The Problem: You are always yelling at your child. But fighting with your child will get you nowhere. Logic won’t work on them. And yelling is a bad long-term solution. At the end of the day, a fight is only going to leave you feel frustrated and your child feeling overwhelmed.

The Solution: Become the master of distraction. When your child is about to lose it, find something to distract him. It sounds hard but it really isn’t. Kids have an incredibly short attention span and all you need to do is shift their focus from one thing to another. As you master the art of distraction over time, you’ll be amazed how many blow-ups can be averted.


Mom: It’s time for bed.

Child: No.
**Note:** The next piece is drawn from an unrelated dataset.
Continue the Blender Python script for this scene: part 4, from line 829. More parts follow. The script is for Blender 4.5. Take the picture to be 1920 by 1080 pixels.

I’m not going.

Mom: Do you want to me carry you to bed or tickle you upside down? (you grab her and tickle her while carrying her upstairs. She laughs. Crisis averted).


The Problem: You have good intentions but give in to every demand your child makes. I get it, you’re exhausted, and its way easier to say “yes”, than to say “no” and have a fight about it. But every time you give in to your child’s whining, you are giving him a license to push back the next time.

The Solution: Sorry folks, I don’t give a simple solution for this one. Get some balls. Man up. Be a parent. Make your decision, state your decision and that’s it. Do not debate. Do not negotiate. Do not engage in a heated discussion. Respond honestly, to the point and then move on.

You’re their parent and not their best friend. Ignore the “I hate you”, “you’re not my mom anymore” and own your decisions. Come on, you know that in the morning she’ll be sitting on your lap eating your eggs.